• **Source data**
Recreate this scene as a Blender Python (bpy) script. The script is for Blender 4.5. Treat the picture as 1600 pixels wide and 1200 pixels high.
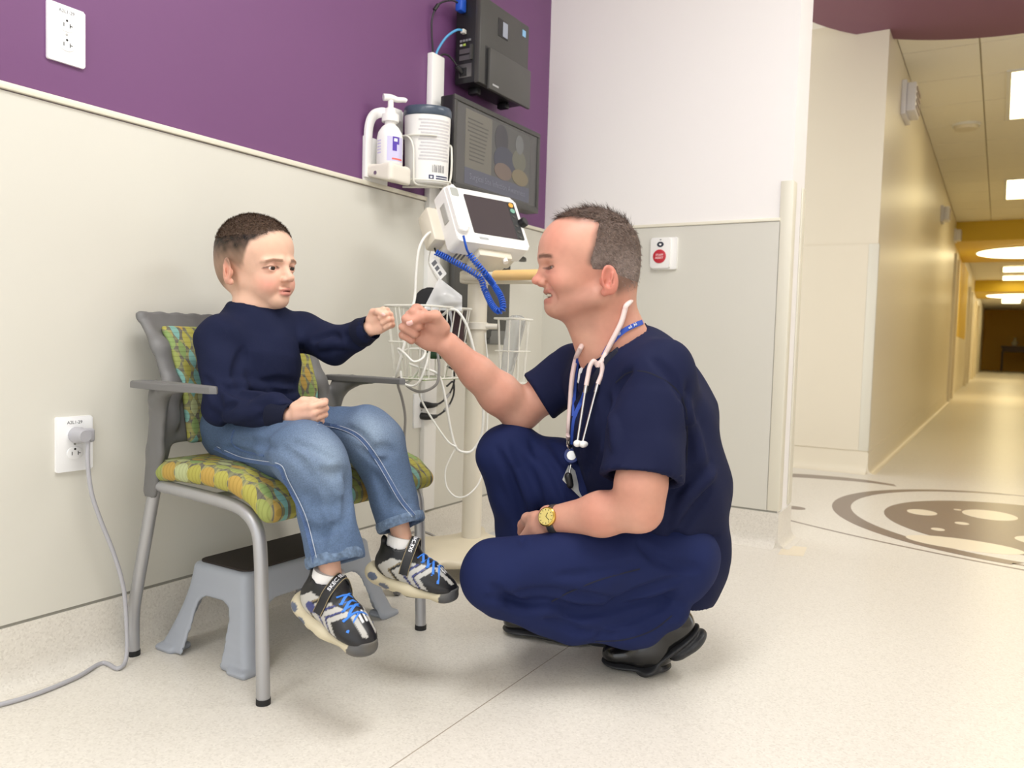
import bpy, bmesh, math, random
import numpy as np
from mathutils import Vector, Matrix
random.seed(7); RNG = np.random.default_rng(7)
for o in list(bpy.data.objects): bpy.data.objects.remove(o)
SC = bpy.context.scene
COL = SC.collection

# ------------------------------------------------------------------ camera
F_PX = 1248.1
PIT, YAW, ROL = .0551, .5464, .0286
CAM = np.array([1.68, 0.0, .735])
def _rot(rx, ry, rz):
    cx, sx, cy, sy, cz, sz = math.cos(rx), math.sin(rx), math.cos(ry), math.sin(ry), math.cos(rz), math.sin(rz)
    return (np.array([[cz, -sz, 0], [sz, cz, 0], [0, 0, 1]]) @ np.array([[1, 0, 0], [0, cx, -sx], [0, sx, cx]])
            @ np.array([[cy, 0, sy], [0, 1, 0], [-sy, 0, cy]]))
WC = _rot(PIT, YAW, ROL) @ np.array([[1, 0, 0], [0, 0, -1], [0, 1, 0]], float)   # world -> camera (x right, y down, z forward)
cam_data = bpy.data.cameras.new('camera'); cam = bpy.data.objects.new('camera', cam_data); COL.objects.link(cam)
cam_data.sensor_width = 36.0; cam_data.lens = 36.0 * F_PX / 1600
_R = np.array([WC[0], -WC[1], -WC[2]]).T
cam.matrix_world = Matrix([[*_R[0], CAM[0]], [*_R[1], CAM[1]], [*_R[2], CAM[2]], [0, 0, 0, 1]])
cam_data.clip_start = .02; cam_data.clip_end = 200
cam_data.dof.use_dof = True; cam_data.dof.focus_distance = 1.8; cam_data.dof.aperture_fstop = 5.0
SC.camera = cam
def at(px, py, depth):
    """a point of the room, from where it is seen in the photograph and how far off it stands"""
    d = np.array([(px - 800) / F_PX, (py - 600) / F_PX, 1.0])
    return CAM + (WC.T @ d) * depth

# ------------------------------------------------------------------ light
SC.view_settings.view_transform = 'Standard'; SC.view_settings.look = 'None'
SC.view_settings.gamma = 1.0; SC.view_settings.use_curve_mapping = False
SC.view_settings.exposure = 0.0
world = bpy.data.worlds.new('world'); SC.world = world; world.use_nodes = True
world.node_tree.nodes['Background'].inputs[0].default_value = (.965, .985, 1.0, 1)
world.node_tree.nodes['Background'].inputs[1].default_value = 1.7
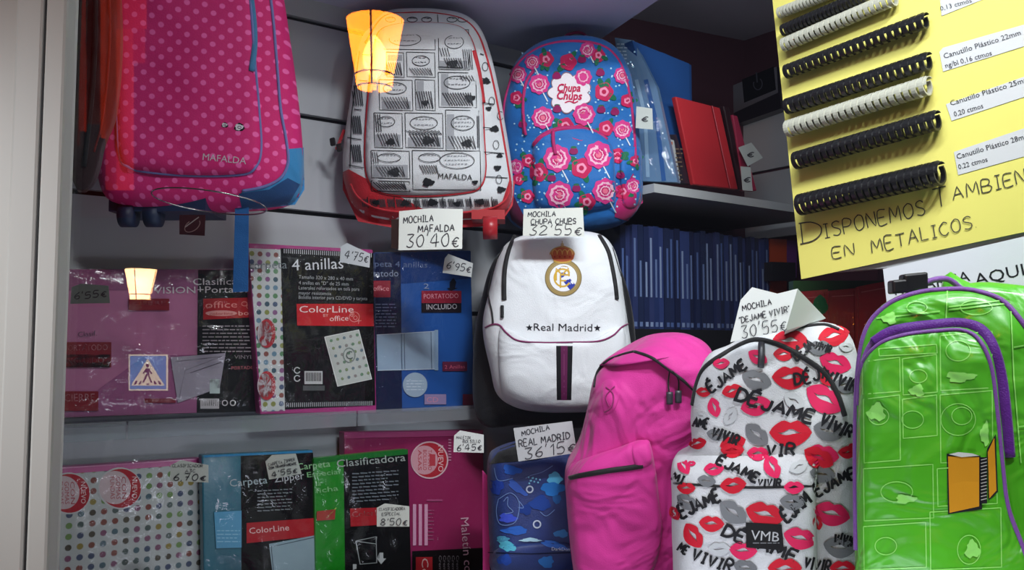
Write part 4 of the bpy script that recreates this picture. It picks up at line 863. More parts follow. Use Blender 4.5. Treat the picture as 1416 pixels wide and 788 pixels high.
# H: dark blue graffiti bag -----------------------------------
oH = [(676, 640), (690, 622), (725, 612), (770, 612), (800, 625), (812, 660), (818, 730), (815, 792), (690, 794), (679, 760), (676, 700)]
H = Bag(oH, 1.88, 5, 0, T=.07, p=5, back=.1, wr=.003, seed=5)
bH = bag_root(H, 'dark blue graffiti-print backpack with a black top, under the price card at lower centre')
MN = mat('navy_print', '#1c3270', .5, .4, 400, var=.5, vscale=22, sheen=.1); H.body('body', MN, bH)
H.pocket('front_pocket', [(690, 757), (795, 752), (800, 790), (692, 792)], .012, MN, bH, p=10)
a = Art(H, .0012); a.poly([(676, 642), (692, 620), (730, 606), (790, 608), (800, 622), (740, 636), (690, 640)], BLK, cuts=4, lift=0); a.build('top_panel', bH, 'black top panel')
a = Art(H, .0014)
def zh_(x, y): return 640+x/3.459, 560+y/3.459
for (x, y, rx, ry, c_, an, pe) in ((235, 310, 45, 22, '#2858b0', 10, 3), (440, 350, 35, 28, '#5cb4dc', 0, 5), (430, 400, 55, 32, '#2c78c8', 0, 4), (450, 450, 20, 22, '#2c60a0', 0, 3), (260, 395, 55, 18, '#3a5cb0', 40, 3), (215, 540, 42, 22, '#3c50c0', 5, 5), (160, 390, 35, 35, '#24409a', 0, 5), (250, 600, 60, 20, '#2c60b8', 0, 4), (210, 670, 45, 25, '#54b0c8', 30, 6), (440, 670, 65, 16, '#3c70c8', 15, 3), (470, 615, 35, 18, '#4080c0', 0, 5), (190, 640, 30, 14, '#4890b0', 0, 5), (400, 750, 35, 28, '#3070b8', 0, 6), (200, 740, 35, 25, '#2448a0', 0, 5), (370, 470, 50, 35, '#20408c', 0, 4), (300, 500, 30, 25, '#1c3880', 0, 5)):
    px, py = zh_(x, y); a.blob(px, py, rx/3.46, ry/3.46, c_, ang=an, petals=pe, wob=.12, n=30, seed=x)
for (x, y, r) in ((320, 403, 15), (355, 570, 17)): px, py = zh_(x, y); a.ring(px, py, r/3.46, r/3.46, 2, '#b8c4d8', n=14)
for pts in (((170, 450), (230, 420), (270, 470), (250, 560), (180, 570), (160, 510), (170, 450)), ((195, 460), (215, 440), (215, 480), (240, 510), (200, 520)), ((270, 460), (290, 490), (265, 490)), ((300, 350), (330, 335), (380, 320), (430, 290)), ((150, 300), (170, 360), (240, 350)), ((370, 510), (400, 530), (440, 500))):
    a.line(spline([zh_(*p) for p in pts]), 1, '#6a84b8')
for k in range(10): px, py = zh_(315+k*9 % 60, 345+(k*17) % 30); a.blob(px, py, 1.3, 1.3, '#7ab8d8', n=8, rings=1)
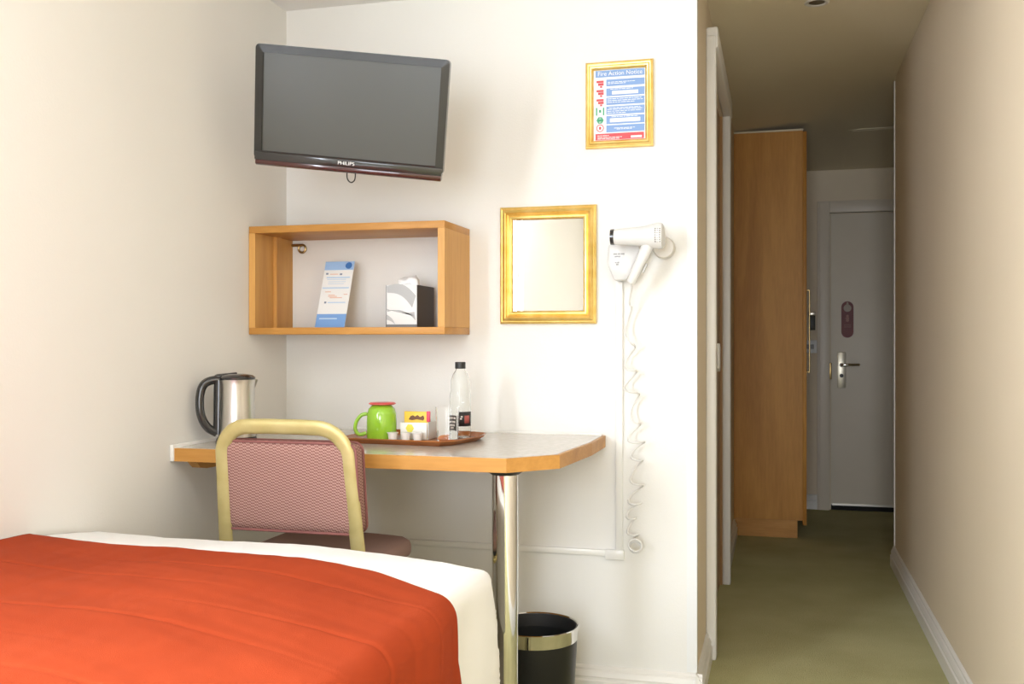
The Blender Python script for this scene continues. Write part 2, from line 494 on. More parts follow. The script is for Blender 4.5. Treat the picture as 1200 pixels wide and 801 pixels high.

• **Work to be completed**
Your task is to reproduce all of the material exactly. The pictures stay out.

• **Problem solution**
Recreate this scene as a Blender Python (bpy) script. The script is for Blender 4.5. Treat the picture as 1600 pixels wide and 1200 pixels high.
import bpy, bmesh, math, random
import numpy as np
from mathutils import Vector, Matrix
random.seed(7); RNG = np.random.default_rng(7)
for o in list(bpy.data.objects): bpy.data.objects.remove(o)
SC = bpy.context.scene
COL = SC.collection

# ------------------------------------------------------------------ camera
F_PX = 1248.1
PIT, YAW, ROL = .0551, .5464, .0286
CAM = np.array([1.68, 0.0, .735])
def _rot(rx, ry, rz):
    cx, sx, cy, sy, cz, sz = math.cos(rx), math.sin(rx), math.cos(ry), math.sin(ry), math.cos(rz), math.sin(rz)
    return (np.array([[cz, -sz, 0], [sz, cz, 0], [0, 0, 1]]) @ np.array([[1, 0, 0], [0, cx, -sx], [0, sx, cx]])
            @ np.array([[cy, 0, sy], [0, 1, 0], [-sy, 0, cy]]))
WC = _rot(PIT, YAW, ROL) @ np.array([[1, 0, 0], [0, 0, -1], [0, 1, 0]], float)   # world -> camera (x right, y down, z forward)
cam_data = bpy.data.cameras.new('camera'); cam = bpy.data.objects.new('camera', cam_data); COL.objects.link(cam)
cam_data.sensor_width = 36.0; cam_data.lens = 36.0 * F_PX / 1600
_R = np.array([WC[0], -WC[1], -WC[2]]).T
cam.matrix_world = Matrix([[*_R[0], CAM[0]], [*_R[1], CAM[1]], [*_R[2], CAM[2]], [0, 0, 0, 1]])
cam_data.clip_start = .02; cam_data.clip_end = 200
cam_data.dof.use_dof = True; cam_data.dof.focus_distance = 1.8; cam_data.dof.aperture_fstop = 5.0
SC.camera = cam
def at(px, py, depth):
    """a point of the room, from where it is seen in the photograph and how far off it stands"""
    d = np.array([(px - 800) / F_PX, (py - 600) / F_PX, 1.0])
    return CAM + (WC.T @ d) * depth

# ------------------------------------------------------------------ light
SC.view_settings.view_transform = 'Standard'; SC.view_settings.look = 'None'
SC.view_settings.gamma = 1.0; SC.view_settings.use_curve_mapping = False
SC.view_settings.exposure = 0.0
world = bpy.data.worlds.new('world'); SC.world = world; world.use_nodes = True
world.node_tree.nodes['Background'].inputs[0].default_value = (.965, .985, 1.0, 1)
world.node_tree.nodes['Background'].inputs[1].default_value = 1.7
Write part 4 of the bpy script that recreates this picture. It picks up at line 863. More parts follow. Use Blender 4.5. Treat the picture as 1416 pixels wide and 788 pixels high.
# H: dark blue graffiti bag -----------------------------------
oH = [(676, 640), (690, 622), (725, 612), (770, 612), (800, 625), (812, 660), (818, 730), (815, 792), (690, 794), (679, 760), (676, 700)]
H = Bag(oH, 1.88, 5, 0, T=.07, p=5, back=.1, wr=.003, seed=5)
bH = bag_root(H, 'dark blue graffiti-print backpack with a black top, under the price card at lower centre')
MN = mat('navy_print', '#1c3270', .5, .4, 400, var=.5, vscale=22, sheen=.1); H.body('body', MN, bH)
H.pocket('front_pocket', [(690, 757), (795, 752), (800, 790), (692, 792)], .012, MN, bH, p=10)
a = Art(H, .0012); a.poly([(676, 642), (692, 620), (730, 606), (790, 608), (800, 622), (740, 636), (690, 640)], BLK, cuts=4, lift=0); a.build('top_panel', bH, 'black top panel')
a = Art(H, .0014)
def zh_(x, y): return 640+x/3.459, 560+y/3.459
for (x, y, rx, ry, c_, an, pe) in ((235, 310, 45, 22, '#2858b0', 10, 3), (440, 350, 35, 28, '#5cb4dc', 0, 5), (430, 400, 55, 32, '#2c78c8', 0, 4), (450, 450, 20, 22, '#2c60a0', 0, 3), (260, 395, 55, 18, '#3a5cb0', 40, 3), (215, 540, 42, 22, '#3c50c0', 5, 5), (160, 390, 35, 35, '#24409a', 0, 5), (250, 600, 60, 20, '#2c60b8', 0, 4), (210, 670, 45, 25, '#54b0c8', 30, 6), (440, 670, 65, 16, '#3c70c8', 15, 3), (470, 615, 35, 18, '#4080c0', 0, 5), (190, 640, 30, 14, '#4890b0', 0, 5), (400, 750, 35, 28, '#3070b8', 0, 6), (200, 740, 35, 25, '#2448a0', 0, 5), (370, 470, 50, 35, '#20408c', 0, 4), (300, 500, 30, 25, '#1c3880', 0, 5)):
    px, py = zh_(x, y); a.blob(px, py, rx/3.46, ry/3.46, c_, ang=an, petals=pe, wob=.12, n=30, seed=x)
for (x, y, r) in ((320, 403, 15), (355, 570, 17)): px, py = zh_(x, y); a.ring(px, py, r/3.46, r/3.46, 2, '#b8c4d8', n=14)
for pts in (((170, 450), (230, 420), (270, 470), (250, 560), (180, 570), (160, 510), (170, 450)), ((195, 460), (215, 440), (215, 480), (240, 510), (200, 520)), ((270, 460), (290, 490), (265, 490)), ((300, 350), (330, 335), (380, 320), (430, 290)), ((150, 300), (170, 360), (240, 350)), ((370, 510), (400, 530), (440, 500))):
    a.line(spline([zh_(*p) for p in pts]), 1, '#6a84b8')
for k in range(10): px, py = zh_(315+k*9 % 60, 345+(k*17) % 30); a.blob(px, py, 1.3, 1.3, '#7ab8d8', n=8, rings=1)
The Blender Python script for this scene continues. Write part 2, from line 494 on. More parts follow. The script is for Blender 4.5. Treat the picture as 1200 pixels wide and 801 pixels high.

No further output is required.